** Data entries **
———
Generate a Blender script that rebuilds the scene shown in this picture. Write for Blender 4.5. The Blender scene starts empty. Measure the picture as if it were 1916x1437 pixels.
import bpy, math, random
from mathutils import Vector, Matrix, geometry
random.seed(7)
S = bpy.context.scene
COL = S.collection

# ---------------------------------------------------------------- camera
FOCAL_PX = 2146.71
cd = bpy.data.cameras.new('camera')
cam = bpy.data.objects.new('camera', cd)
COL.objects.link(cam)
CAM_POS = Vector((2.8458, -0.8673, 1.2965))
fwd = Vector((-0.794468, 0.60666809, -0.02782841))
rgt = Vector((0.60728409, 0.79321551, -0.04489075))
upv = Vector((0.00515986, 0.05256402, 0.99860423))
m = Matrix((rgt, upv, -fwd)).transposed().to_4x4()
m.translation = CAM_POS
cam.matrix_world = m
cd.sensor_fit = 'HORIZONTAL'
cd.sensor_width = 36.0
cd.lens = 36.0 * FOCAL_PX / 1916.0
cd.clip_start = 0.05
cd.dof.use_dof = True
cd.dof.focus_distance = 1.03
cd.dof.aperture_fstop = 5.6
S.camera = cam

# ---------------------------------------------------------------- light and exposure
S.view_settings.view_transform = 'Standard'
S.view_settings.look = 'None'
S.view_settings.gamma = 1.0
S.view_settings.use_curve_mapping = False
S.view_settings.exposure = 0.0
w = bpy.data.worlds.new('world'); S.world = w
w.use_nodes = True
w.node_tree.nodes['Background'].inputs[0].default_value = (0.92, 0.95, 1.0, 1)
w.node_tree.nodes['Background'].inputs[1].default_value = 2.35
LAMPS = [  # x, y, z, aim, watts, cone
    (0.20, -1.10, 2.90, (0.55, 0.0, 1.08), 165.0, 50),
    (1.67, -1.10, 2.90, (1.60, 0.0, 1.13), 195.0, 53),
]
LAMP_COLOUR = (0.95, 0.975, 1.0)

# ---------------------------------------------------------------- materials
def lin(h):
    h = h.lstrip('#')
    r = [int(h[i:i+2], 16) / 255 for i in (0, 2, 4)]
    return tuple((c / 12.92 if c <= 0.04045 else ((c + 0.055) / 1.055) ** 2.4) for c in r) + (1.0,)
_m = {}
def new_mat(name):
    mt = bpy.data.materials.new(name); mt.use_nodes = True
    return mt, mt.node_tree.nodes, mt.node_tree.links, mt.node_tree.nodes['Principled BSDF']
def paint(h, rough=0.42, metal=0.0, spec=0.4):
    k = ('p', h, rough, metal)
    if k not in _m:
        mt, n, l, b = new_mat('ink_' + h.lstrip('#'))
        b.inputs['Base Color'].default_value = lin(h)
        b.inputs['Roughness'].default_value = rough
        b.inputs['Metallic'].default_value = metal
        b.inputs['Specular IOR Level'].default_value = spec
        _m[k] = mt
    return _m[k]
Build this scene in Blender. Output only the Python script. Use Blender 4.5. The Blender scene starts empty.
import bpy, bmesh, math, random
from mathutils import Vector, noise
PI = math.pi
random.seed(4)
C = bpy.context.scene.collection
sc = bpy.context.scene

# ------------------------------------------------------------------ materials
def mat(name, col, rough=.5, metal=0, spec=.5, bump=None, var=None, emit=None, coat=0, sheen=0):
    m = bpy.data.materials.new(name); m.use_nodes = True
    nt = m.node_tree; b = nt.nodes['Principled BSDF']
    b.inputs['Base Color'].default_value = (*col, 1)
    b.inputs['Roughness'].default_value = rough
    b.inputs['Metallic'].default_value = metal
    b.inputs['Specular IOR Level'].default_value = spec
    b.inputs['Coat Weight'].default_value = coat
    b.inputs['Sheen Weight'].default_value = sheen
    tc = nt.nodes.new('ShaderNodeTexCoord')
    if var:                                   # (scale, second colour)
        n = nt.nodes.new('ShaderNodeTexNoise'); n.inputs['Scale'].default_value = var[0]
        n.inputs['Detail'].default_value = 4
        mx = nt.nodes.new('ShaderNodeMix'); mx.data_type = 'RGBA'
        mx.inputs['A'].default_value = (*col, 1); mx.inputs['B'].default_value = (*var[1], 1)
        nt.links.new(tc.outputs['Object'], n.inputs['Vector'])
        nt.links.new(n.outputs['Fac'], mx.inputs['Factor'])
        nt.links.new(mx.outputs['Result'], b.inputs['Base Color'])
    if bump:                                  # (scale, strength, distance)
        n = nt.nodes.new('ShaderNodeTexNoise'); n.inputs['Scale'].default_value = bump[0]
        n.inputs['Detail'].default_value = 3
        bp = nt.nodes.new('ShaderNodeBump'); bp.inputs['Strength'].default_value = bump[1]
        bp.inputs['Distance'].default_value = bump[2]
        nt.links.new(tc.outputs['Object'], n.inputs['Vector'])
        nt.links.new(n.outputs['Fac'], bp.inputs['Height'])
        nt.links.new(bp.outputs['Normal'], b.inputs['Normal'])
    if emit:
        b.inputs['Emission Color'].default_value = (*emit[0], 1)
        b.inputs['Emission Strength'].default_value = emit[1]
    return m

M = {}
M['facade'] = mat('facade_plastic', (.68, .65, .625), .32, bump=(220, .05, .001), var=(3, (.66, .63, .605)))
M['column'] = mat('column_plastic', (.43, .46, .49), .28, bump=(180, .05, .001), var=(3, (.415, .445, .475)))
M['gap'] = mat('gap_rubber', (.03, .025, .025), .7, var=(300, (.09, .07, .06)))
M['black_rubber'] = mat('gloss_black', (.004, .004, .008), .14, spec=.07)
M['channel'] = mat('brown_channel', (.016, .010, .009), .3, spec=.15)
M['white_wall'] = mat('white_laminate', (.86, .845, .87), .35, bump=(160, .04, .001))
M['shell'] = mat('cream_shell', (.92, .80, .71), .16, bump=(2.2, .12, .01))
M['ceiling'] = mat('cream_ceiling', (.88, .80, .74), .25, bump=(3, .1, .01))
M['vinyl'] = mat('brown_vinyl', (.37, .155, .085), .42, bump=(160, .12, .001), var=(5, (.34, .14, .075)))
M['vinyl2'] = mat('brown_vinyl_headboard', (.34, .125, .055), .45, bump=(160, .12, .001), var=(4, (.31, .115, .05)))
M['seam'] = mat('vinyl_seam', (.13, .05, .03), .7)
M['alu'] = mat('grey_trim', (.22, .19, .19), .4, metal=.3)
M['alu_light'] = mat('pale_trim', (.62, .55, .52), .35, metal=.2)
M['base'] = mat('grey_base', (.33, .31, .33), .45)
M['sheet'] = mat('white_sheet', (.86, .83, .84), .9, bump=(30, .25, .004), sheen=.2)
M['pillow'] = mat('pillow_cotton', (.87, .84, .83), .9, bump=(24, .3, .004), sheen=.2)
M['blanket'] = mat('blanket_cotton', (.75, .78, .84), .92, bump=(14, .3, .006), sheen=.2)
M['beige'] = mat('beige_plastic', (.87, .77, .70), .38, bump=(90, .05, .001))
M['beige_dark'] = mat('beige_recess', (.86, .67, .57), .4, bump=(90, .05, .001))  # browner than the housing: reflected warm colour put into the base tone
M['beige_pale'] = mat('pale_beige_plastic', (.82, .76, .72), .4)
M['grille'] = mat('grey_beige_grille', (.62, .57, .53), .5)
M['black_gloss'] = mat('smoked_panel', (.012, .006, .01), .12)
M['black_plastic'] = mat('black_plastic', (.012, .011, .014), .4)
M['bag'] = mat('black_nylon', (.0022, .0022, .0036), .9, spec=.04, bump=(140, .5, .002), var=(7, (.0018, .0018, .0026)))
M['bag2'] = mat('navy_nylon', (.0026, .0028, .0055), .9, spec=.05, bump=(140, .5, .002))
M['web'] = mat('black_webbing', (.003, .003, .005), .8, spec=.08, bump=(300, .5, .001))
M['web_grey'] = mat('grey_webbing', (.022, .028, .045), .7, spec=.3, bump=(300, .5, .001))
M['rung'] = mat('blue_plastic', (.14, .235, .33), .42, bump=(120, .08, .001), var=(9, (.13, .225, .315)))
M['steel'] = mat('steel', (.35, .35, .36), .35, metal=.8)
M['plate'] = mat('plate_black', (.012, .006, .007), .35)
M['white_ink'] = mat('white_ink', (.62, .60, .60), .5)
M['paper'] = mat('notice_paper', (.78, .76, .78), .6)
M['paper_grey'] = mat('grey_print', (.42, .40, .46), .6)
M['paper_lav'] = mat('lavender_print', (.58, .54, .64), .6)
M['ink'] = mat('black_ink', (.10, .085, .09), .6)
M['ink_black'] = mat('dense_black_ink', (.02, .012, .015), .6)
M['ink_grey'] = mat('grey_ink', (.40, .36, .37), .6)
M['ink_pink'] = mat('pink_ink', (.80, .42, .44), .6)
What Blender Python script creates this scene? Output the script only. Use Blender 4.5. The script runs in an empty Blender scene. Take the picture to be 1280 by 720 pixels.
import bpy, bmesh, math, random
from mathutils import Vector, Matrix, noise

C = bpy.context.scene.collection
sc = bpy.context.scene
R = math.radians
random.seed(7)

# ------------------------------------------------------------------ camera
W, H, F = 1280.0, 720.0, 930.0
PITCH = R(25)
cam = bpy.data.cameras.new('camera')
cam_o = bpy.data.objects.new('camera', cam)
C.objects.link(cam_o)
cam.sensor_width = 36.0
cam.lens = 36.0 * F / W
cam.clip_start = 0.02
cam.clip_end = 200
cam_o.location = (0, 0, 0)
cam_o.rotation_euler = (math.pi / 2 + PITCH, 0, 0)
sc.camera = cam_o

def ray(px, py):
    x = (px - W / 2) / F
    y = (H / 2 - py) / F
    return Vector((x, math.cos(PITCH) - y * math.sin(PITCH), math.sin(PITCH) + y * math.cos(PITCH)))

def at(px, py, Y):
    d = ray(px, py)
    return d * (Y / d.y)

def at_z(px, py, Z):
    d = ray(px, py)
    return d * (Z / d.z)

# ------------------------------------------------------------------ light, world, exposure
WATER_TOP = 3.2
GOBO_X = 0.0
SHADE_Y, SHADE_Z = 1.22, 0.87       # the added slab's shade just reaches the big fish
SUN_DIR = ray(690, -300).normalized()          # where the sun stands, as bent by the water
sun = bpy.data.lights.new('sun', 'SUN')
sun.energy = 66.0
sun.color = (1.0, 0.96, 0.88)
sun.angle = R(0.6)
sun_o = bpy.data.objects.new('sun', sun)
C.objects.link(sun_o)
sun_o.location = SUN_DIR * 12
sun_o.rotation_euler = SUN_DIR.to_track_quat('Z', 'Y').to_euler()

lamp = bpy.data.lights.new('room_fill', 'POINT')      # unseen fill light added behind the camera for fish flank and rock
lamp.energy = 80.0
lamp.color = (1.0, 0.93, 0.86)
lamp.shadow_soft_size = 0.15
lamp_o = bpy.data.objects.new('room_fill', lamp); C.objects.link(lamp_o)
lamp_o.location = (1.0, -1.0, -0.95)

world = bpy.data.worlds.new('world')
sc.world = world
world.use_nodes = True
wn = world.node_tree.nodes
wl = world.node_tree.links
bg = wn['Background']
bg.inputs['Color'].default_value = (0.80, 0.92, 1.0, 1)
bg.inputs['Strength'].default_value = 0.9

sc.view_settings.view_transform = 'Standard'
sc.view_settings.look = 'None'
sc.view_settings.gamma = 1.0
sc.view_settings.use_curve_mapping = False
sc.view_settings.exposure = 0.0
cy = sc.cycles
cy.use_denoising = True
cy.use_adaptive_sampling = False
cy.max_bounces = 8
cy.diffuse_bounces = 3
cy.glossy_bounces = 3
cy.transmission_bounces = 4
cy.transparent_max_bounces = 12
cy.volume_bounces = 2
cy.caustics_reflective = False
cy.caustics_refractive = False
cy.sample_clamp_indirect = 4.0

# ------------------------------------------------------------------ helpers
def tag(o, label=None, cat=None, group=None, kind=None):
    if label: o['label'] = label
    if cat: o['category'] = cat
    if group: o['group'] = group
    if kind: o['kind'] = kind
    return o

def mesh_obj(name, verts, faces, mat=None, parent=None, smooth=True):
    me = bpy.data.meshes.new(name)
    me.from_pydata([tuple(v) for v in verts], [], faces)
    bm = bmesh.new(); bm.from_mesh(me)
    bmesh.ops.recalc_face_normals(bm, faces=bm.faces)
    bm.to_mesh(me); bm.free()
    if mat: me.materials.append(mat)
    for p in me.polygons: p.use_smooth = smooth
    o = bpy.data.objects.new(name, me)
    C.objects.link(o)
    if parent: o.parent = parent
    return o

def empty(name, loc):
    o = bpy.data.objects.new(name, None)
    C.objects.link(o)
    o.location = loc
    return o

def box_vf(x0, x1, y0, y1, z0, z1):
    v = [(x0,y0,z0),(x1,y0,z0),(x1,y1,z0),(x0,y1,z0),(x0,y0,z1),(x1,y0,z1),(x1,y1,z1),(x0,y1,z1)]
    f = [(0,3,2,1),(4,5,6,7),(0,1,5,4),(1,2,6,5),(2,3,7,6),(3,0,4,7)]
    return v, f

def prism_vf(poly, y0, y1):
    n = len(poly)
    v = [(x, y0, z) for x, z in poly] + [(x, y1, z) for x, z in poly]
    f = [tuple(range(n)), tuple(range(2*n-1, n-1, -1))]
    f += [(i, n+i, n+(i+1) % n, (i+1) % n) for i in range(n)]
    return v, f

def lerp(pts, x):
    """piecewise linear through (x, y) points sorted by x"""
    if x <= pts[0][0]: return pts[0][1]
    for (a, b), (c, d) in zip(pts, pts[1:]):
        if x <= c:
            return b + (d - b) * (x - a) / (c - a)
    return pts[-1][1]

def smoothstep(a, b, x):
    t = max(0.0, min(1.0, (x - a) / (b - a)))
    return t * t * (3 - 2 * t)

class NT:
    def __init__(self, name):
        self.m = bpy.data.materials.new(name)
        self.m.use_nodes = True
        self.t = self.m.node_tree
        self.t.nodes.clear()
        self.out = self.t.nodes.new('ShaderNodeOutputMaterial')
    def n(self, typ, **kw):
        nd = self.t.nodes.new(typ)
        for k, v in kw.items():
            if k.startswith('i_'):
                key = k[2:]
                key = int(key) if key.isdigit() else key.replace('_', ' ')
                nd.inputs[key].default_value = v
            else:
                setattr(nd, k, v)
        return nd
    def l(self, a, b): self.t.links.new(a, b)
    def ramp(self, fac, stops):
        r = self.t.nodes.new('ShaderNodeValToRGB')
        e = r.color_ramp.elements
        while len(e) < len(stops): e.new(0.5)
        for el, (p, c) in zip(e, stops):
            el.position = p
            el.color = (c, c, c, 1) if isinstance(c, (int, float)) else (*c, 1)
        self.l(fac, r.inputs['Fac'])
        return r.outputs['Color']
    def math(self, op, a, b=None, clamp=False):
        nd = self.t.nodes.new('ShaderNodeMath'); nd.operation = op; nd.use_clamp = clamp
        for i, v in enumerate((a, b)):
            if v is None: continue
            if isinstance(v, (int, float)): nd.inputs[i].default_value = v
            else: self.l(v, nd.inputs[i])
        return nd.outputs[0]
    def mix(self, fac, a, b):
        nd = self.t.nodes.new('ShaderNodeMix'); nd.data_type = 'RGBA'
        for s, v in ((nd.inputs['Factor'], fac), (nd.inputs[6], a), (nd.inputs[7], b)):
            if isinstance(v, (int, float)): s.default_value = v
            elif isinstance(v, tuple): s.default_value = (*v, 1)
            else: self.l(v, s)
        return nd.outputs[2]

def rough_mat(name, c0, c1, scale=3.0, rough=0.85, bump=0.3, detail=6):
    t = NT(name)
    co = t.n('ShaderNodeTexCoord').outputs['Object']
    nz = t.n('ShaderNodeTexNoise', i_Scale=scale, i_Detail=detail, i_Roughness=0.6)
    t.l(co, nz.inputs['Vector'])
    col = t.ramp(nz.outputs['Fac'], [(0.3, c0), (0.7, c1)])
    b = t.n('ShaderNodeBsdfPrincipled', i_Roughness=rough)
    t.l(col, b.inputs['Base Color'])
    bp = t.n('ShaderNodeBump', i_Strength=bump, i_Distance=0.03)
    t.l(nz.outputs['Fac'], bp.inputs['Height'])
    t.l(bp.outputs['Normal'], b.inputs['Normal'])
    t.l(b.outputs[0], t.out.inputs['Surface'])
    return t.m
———
** Problem description **
Output, from the data above, the lines from the line with "What Blender Python" to the line with "lamp_o.location = (1.0, -1.0, -0.95)" exactly as they stand, both ends included and nothing else.

** Exercise answer **
What Blender Python script creates this scene? Output the script only. Use Blender 4.5. The script runs in an empty Blender scene. Take the picture to be 1280 by 720 pixels.
import bpy, bmesh, math, random
from mathutils import Vector, Matrix, noise

C = bpy.context.scene.collection
sc = bpy.context.scene
R = math.radians
random.seed(7)

# ------------------------------------------------------------------ camera
W, H, F = 1280.0, 720.0, 930.0
PITCH = R(25)
cam = bpy.data.cameras.new('camera')
cam_o = bpy.data.objects.new('camera', cam)
C.objects.link(cam_o)
cam.sensor_width = 36.0
cam.lens = 36.0 * F / W
cam.clip_start = 0.02
cam.clip_end = 200
cam_o.location = (0, 0, 0)
cam_o.rotation_euler = (math.pi / 2 + PITCH, 0, 0)
sc.camera = cam_o

def ray(px, py):
    x = (px - W / 2) / F
    y = (H / 2 - py) / F
    return Vector((x, math.cos(PITCH) - y * math.sin(PITCH), math.sin(PITCH) + y * math.cos(PITCH)))

def at(px, py, Y):
    d = ray(px, py)
    return d * (Y / d.y)

def at_z(px, py, Z):
    d = ray(px, py)
    return d * (Z / d.z)

# ------------------------------------------------------------------ light, world, exposure
WATER_TOP = 3.2
GOBO_X = 0.0
SHADE_Y, SHADE_Z = 1.22, 0.87       # the added slab's shade just reaches the big fish
SUN_DIR = ray(690, -300).normalized()          # where the sun stands, as bent by the water
sun = bpy.data.lights.new('sun', 'SUN')
sun.energy = 66.0
sun.color = (1.0, 0.96, 0.88)
sun.angle = R(0.6)
sun_o = bpy.data.objects.new('sun', sun)
C.objects.link(sun_o)
sun_o.location = SUN_DIR * 12
sun_o.rotation_euler = SUN_DIR.to_track_quat('Z', 'Y').to_euler()

lamp = bpy.data.lights.new('room_fill', 'POINT')      # unseen fill light added behind the camera for fish flank and rock
lamp.energy = 80.0
lamp.color = (1.0, 0.93, 0.86)
lamp.shadow_soft_size = 0.15
lamp_o = bpy.data.objects.new('room_fill', lamp); C.objects.link(lamp_o)
lamp_o.location = (1.0, -1.0, -0.95)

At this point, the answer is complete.